Plasma-Electrified Synthesis of Atom-Efficient Electrocatalysts for Sustainable Water Catalysis and Beyond

Abstract

The downsizing of metal structures to the nano and atomic level, thereby creating nanoparticle catalysts (NPCs), sub-nanometer cluster catalysts (SNCCs), or single-atom catalysts (SACs), has gained significant interest. In particular, synthesizing these types of catalysts using low-temperature plasma-electrified methods is an emerging field which is highly applicable to electrochemical water splitting for the sustainable production of green hydrogen. Surface modification via plasma treatment provides a route for nanoparticle immobilization or single-atom trapping which ensures high atom utilization during electrolysis reactions. Plasma can also be used to create NPCs, SNCCs, and SACs from various precursors as well as modify their surface properties once formed which impacts significantly on the oxygen evolution reaction (OER) and hydrogen evolution reaction (HER).
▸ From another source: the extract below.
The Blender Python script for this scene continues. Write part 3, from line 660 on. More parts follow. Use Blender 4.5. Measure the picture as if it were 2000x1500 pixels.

Therefore, in this review we emphasize the role that low-temperature plasma-electrified synthetic strategies play in electrocatalyst development for water splitting reactions and explore the crucial relationship between the electronic and coordination environment of atom-efficient catalysts (AECs) and their resulting catalytic activity. We also discuss methods to characterize these types of catalysts and the possibility of scaling up this technology which will be required for commercial applications.